Arète sommitale du Gyaji Kang (Paulo Grobel)
par Yves Exbrayat
publié le 10 mars 2017 à 9h41
(mis à jour le 23 mars 2017 à 14h33)

Préambule

Je suis allé souvent en Himalaya pour gravir des sommets sauvages. J’aime le dépaysement et la découverte. Je me sens bien en haute altitude. J’ai même caressé l’idée de gravir un 8000 (1). Juste pour l’idée de l’avoir fait, au moins une fois dans ma vie. Et puis j’ai lu beaucoup de récits d’expéditions et discuté avec des alpinistes de tout poil. J’ai aussi vu une tonne de reportages et écouté des témoignages. J’en ai conclu que l’ascension de l’un des quatorze sommets les plus hauts de la planète ne ferait pas partie de mon histoire. Trop de pression, trop de temps d’attente, trop d’argent en jeu, trop de contraintes. Et puis aussi trop de gens qui n’ont rien à y foutre selon ceux qui ont, j’imagine, quelque chose à y foutre. Je ne participerai pas à la polémique sur l’éthique d’ascension des 8000. Je resterai donc en dessous de cette barre fatidique au-delà de laquelle l’air n’a presque plus d’oxygène et la vie n’est plus que survie. Mais comme j’affectionne tout particulièrement les défis décalés, je me suis mis en chasse du seul sommet du monde qui culminerait à deux mètres sous la zone de l’épouvante, expliquant à qui voudrait bien l’entendre que, même debout, du haut de mon mètre quatre-vingts, j’inhalerai de l’air acceptable. Je ne percerai pas à coups de tête douloureux le plafond atteint à l’altitude de 8000 pile.

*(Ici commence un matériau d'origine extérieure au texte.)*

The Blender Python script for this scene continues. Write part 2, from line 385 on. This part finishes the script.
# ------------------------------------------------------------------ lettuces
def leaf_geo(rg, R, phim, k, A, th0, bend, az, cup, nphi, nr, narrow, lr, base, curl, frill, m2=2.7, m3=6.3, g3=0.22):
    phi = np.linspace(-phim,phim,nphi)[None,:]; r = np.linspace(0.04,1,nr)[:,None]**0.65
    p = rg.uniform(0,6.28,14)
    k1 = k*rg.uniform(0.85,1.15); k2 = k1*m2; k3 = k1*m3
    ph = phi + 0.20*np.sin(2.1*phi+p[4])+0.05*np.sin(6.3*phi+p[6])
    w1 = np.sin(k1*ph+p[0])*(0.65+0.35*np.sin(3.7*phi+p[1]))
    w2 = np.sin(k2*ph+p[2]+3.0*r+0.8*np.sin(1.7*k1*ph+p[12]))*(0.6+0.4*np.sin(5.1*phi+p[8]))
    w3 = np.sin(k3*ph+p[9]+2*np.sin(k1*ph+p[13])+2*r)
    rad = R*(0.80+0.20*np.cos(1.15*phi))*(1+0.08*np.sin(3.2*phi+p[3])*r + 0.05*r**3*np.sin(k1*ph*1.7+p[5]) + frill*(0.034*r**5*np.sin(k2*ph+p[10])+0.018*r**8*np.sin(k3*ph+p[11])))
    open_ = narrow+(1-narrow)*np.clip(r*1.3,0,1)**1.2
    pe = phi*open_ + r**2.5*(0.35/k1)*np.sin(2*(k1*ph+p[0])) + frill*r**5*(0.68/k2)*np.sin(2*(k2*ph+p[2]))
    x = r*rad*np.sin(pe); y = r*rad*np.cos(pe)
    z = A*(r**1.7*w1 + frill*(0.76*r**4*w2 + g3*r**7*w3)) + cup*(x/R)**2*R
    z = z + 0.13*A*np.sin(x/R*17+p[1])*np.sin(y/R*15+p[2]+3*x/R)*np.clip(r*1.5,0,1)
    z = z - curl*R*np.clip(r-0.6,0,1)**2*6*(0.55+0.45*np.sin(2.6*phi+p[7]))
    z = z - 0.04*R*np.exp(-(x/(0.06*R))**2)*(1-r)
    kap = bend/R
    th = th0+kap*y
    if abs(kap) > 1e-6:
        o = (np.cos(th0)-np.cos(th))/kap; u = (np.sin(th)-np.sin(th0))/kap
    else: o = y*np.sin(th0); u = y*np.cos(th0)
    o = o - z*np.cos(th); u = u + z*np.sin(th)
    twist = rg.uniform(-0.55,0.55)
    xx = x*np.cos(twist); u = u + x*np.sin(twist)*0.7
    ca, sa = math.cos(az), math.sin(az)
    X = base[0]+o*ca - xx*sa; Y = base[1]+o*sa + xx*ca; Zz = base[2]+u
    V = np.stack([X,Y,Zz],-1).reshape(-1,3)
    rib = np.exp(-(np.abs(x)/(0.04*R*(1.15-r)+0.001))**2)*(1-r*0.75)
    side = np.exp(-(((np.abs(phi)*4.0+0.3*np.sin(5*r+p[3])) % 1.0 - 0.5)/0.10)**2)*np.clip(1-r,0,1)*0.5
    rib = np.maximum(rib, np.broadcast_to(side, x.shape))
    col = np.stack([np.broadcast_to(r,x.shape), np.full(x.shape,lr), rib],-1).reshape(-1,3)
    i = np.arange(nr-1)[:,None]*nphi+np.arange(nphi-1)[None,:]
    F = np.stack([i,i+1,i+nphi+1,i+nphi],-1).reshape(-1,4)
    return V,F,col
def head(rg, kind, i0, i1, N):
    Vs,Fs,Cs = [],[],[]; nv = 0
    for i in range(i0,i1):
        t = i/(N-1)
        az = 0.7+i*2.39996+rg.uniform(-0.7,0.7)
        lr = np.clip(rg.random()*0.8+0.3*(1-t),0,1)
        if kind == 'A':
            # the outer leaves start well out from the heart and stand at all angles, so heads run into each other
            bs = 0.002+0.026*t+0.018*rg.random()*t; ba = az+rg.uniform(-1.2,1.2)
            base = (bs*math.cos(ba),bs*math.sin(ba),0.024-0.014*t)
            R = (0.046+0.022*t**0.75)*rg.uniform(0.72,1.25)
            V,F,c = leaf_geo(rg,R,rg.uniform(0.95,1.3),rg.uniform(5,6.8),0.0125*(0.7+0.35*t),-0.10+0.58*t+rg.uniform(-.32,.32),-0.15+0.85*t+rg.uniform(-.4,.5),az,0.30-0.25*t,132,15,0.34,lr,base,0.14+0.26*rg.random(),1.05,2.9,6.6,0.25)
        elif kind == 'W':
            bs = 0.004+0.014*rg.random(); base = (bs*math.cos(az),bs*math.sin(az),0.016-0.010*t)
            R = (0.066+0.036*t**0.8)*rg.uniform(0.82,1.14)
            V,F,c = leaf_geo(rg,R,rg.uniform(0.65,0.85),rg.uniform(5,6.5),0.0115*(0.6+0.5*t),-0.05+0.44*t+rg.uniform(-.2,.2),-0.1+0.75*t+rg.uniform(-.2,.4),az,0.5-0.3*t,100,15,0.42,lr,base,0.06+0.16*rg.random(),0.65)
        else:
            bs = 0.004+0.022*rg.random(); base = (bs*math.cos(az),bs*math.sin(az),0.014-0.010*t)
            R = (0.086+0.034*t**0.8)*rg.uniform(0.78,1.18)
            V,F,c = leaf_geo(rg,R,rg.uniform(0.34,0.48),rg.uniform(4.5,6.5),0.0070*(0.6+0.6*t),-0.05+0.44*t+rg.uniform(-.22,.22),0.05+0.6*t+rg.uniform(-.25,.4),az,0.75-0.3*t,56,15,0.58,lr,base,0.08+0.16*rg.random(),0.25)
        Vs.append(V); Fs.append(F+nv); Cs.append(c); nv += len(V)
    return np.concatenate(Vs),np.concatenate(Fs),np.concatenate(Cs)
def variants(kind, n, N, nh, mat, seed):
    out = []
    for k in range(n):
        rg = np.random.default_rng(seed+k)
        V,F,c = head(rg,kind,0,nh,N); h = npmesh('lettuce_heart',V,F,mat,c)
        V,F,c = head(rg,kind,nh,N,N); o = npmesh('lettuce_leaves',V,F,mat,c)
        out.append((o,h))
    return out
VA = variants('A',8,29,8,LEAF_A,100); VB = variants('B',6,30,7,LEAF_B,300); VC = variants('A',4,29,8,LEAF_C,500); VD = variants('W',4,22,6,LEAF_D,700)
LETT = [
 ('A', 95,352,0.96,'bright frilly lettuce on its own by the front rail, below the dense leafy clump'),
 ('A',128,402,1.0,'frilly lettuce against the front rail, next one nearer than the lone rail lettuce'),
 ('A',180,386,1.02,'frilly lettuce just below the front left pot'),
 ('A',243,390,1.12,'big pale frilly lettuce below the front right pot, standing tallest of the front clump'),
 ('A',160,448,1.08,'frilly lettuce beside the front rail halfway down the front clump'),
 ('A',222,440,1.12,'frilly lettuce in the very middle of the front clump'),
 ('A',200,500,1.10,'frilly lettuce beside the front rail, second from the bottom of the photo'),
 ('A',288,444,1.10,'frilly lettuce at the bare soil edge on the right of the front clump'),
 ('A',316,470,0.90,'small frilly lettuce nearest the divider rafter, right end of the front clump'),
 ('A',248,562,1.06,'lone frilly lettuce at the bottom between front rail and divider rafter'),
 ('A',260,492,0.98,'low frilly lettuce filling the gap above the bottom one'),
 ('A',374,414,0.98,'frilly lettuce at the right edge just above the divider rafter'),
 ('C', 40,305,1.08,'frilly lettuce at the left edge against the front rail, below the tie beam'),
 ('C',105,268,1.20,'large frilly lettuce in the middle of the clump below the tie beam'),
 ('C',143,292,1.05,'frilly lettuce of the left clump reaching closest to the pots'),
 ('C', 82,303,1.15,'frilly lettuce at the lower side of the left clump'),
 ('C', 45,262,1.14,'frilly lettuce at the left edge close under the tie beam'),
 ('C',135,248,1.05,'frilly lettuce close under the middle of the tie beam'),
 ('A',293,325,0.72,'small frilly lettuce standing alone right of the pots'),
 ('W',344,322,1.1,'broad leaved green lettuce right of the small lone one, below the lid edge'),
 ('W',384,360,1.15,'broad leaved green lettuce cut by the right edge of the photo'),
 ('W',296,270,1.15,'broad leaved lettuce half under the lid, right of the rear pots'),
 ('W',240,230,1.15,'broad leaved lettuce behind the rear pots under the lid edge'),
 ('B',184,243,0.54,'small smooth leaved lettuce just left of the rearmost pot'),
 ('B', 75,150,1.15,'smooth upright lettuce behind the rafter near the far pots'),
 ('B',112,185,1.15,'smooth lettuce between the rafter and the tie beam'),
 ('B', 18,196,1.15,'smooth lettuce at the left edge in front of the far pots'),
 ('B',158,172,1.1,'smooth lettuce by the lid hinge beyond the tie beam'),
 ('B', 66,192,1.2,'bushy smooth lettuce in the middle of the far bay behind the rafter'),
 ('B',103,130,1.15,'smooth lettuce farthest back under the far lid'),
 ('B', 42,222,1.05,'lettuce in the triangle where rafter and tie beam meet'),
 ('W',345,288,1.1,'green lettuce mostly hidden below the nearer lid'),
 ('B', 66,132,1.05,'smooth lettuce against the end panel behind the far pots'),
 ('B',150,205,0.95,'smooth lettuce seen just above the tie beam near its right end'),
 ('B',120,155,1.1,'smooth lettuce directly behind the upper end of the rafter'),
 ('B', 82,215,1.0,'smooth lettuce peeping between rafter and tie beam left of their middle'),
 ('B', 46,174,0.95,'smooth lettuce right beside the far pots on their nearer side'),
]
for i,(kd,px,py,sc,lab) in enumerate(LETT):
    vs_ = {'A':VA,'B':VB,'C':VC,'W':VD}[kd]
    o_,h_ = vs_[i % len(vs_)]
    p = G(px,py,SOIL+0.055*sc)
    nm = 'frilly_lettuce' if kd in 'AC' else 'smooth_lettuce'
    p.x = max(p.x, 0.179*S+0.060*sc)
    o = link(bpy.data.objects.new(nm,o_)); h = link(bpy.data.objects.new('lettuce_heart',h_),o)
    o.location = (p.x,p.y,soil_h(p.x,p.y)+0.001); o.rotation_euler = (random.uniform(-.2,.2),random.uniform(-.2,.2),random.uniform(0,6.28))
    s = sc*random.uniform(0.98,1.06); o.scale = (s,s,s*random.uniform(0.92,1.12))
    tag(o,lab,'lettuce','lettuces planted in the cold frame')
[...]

J’ai fouiné dans mon stock de cartes pour identifier cette montagne improbable. Je n’ai jamais trouvé de sommet affichant cette altitude. Certes, toutes les montagnes ne sont pas nommées, mais si un 8000 moins deux mètres existait, il aurait probablement été repéré par les géographes tentés d’en faire le quinzième 8000 les années de grosses chutes de neige. Inutile donc de m’entêter. Mon sommet n’existe pas, cela n’a au fond aucune importance. Ce que je veux, c’est faire de la belle montagne, me faire plaisir et fouler des terrains vierges. Je n’ai aucune envie de vivre la promiscuité d’un camp de base surpeuplé, ni de faire équiper la montagne de kilomètres de cordes fixes par des sherpas. Et je ne veux surtout pas respirer l’oxygène des bouteilles en kevlar juste pour tenter de faire un 8000. Plus que la beauté de la montagne, la magie du chiffre sonne comme un appel pour des hordes d’alpinistes en mal de reconnaissance. 8000, ce n’est pourtant qu’un multiple dans un système métrique qui a voulu un jour qu’un mètre mesure un mètre. Si un mètre mesurait quatre-vingt dix centimètres, il y en aurait combien des 8000 ? Peut-être plus de deux-cents. Personne n’aurait imaginé les gravir tous. Cela aurait été dommage pour Messner (2) – il aurait été moins célèbre – mais bien mieux pour tous ceux qui y ont laissé leur peau.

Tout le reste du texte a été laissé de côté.